• [Problem description]:
Set the data down again, exactly as it reads, but without the pictures.

• [Collected data]:

------------------------

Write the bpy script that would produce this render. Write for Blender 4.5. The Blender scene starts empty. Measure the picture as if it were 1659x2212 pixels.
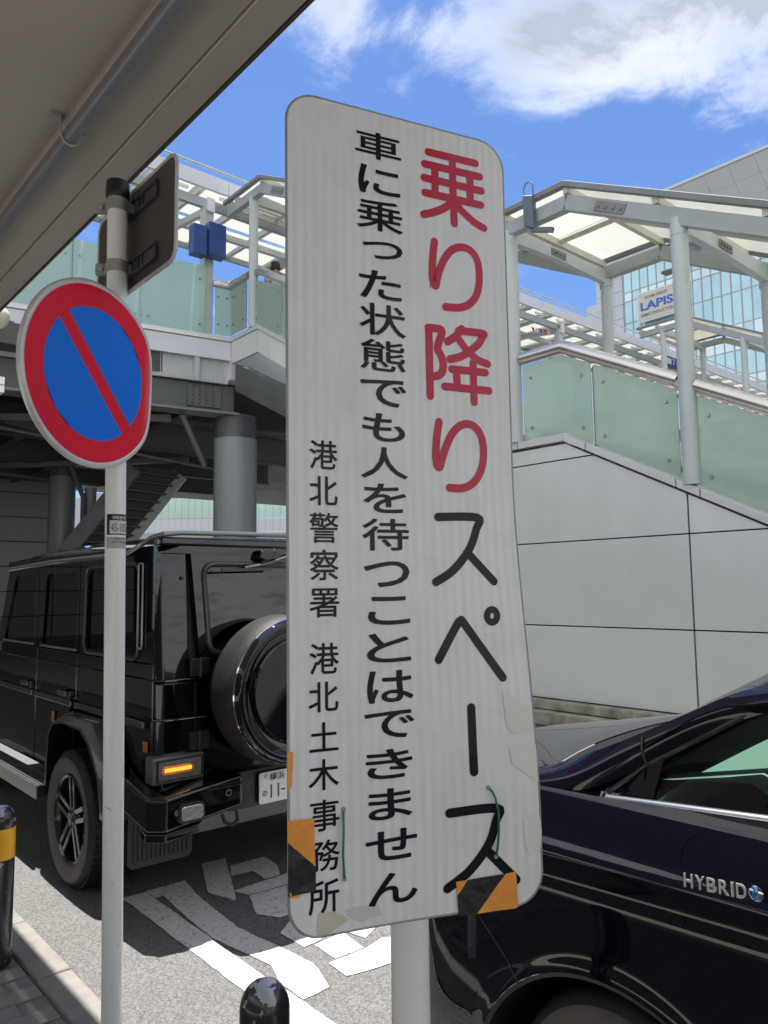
import bpy, bmesh, math, random
from mathutils import Vector, Matrix, Quaternion
R_ = math.radians
random.seed(7)
SC = bpy.context.scene
COL = SC.collection

# ---------------------------------------------------------------- camera
CAM_H = 1.66
_y, _p, _r = R_(41.0), R_(5.7), R_(0.7)
FWD = Vector((math.sin(_y)*math.cos(_p), math.cos(_y)*math.cos(_p), math.sin(_p)))
_rt = Vector((math.cos(_y), -math.sin(_y), 0)); _up = _rt.cross(FWD)
RGT = _rt*math.cos(_r) - _up*math.sin(_r)
UPV = _up*math.cos(_r) + _rt*math.sin(_r)
cd = bpy.data.cameras.new('camera'); cam = bpy.data.objects.new('camera', cd); COL.objects.link(cam)
cd.sensor_fit = 'HORIZONTAL'; cd.sensor_width = 36; cd.lens = 36*1660/1659
cd.clip_start = 0.05; cd.clip_end = 2000
M = Matrix((RGT, UPV, -FWD)).transposed().to_4x4(); M.translation = (0, 0, CAM_H)
cam.matrix_world = M
SC.camera = cam

# ---------------------------------------------------------------- sky, sun, exposure
SUN = Vector((0.06, 0.14, 1.0)).normalized()
w = bpy.data.worlds.new('World'); SC.world = w; w.use_nodes = True
nt = w.node_tree; nt.nodes.clear()
def N(t, typ, **k):
    n = t.nodes.new(typ)
    for a, v in k.items():
        if a.startswith('i_'):
            n.inputs[a[2:].replace('_', ' ')].default_value = v
        else: setattr(n, a, v)
    return n
L = nt.links.new
out = N(nt, 'ShaderNodeOutputWorld'); bg = N(nt, 'ShaderNodeBackground'); bg.inputs['Strength'].default_value = 0.075
sky = N(nt, 'ShaderNodeTexSky', sky_type='NISHITA', sun_disc=False)
sky.sun_elevation = math.asin(SUN.z); sky.sun_rotation = math.atan2(SUN.x, SUN.y)
sky.altitude = 0; sky.air_density = 1.0; sky.dust_density = 0.8; sky.ozone_density = 2.0
tc = N(nt, 'ShaderNodeTexCoord'); sep = N(nt, 'ShaderNodeSeparateXYZ'); L(tc.outputs['Generated'], sep.inputs[0])
def m(op, a, b=None, c=None, clamp=False, t=None):
    t = t or nt
    n = t.nodes.new('ShaderNodeMath'); n.operation = op; n.use_clamp = clamp
    for i, v in enumerate((a, b, c)):
        if v is None: continue
        if isinstance(v, (int, float)): n.inputs[i].default_value = v
        else: t.links.new(v, n.inputs[i])
    return n.outputs[0]
zz = m('ADD', m('MAXIMUM', sep.outputs['Z'], 0.0), 0.12)
px = m('DIVIDE', sep.outputs['X'], zz); py = m('DIVIDE', sep.outputs['Y'], zz)
cmb = N(nt, 'ShaderNodeCombineXYZ'); L(px, cmb.inputs[0]); L(py, cmb.inputs[1])
n1 = N(nt, 'ShaderNodeTexNoise'); n1.inputs['Scale'].default_value = 3.4; n1.inputs['Detail'].default_value = 9; n1.inputs['Roughness'].default_value = 0.64; n1.inputs['Distortion'].default_value = 0.35
L(cmb.outputs[0], n1.inputs['Vector'])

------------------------

• [Answer to this task]:
Write the bpy script that would produce this render. Write for Blender 4.5. The Blender scene starts empty. Measure the picture as if it were 1659x2212 pixels.
import bpy, bmesh, math, random
from mathutils import Vector, Matrix, Quaternion
R_ = math.radians
random.seed(7)
SC = bpy.context.scene
COL = SC.collection

# ---------------------------------------------------------------- camera
CAM_H = 1.66
_y, _p, _r = R_(41.0), R_(5.7), R_(0.7)
FWD = Vector((math.sin(_y)*math.cos(_p), math.cos(_y)*math.cos(_p), math.sin(_p)))
_rt = Vector((math.cos(_y), -math.sin(_y), 0)); _up = _rt.cross(FWD)
RGT = _rt*math.cos(_r) - _up*math.sin(_r)
UPV = _up*math.cos(_r) + _rt*math.sin(_r)
cd = bpy.data.cameras.new('camera'); cam = bpy.data.objects.new('camera', cd); COL.objects.link(cam)
cd.sensor_fit = 'HORIZONTAL'; cd.sensor_width = 36; cd.lens = 36*1660/1659
cd.clip_start = 0.05; cd.clip_end = 2000
M = Matrix((RGT, UPV, -FWD)).transposed().to_4x4(); M.translation = (0, 0, CAM_H)
cam.matrix_world = M
SC.camera = cam

# ---------------------------------------------------------------- sky, sun, exposure
SUN = Vector((0.06, 0.14, 1.0)).normalized()
w = bpy.data.worlds.new('World'); SC.world = w; w.use_nodes = True
nt = w.node_tree; nt.nodes.clear()
def N(t, typ, **k):
    n = t.nodes.new(typ)
    for a, v in k.items():
        if a.startswith('i_'):
            n.inputs[a[2:].replace('_', ' ')].default_value = v
        else: setattr(n, a, v)
    return n
L = nt.links.new
out = N(nt, 'ShaderNodeOutputWorld'); bg = N(nt, 'ShaderNodeBackground'); bg.inputs['Strength'].default_value = 0.075
sky = N(nt, 'ShaderNodeTexSky', sky_type='NISHITA', sun_disc=False)
sky.sun_elevation = math.asin(SUN.z); sky.sun_rotation = math.atan2(SUN.x, SUN.y)
sky.altitude = 0; sky.air_density = 1.0; sky.dust_density = 0.8; sky.ozone_density = 2.0
tc = N(nt, 'ShaderNodeTexCoord'); sep = N(nt, 'ShaderNodeSeparateXYZ'); L(tc.outputs['Generated'], sep.inputs[0])
def m(op, a, b=None, c=None, clamp=False, t=None):
    t = t or nt
    n = t.nodes.new('ShaderNodeMath'); n.operation = op; n.use_clamp = clamp
    for i, v in enumerate((a, b, c)):
        if v is None: continue
        if isinstance(v, (int, float)): n.inputs[i].default_value = v
        else: t.links.new(v, n.inputs[i])
    return n.outputs[0]
zz = m('ADD', m('MAXIMUM', sep.outputs['Z'], 0.0), 0.12)
px = m('DIVIDE', sep.outputs['X'], zz); py = m('DIVIDE', sep.outputs['Y'], zz)
cmb = N(nt, 'ShaderNodeCombineXYZ'); L(px, cmb.inputs[0]); L(py, cmb.inputs[1])
n1 = N(nt, 'ShaderNodeTexNoise'); n1.inputs['Scale'].default_value = 3.4; n1.inputs['Detail'].default_value = 9; n1.inputs['Roughness'].default_value = 0.64; n1.inputs['Distortion'].default_value = 0.35
L(cmb.outputs[0], n1.inputs['Vector'])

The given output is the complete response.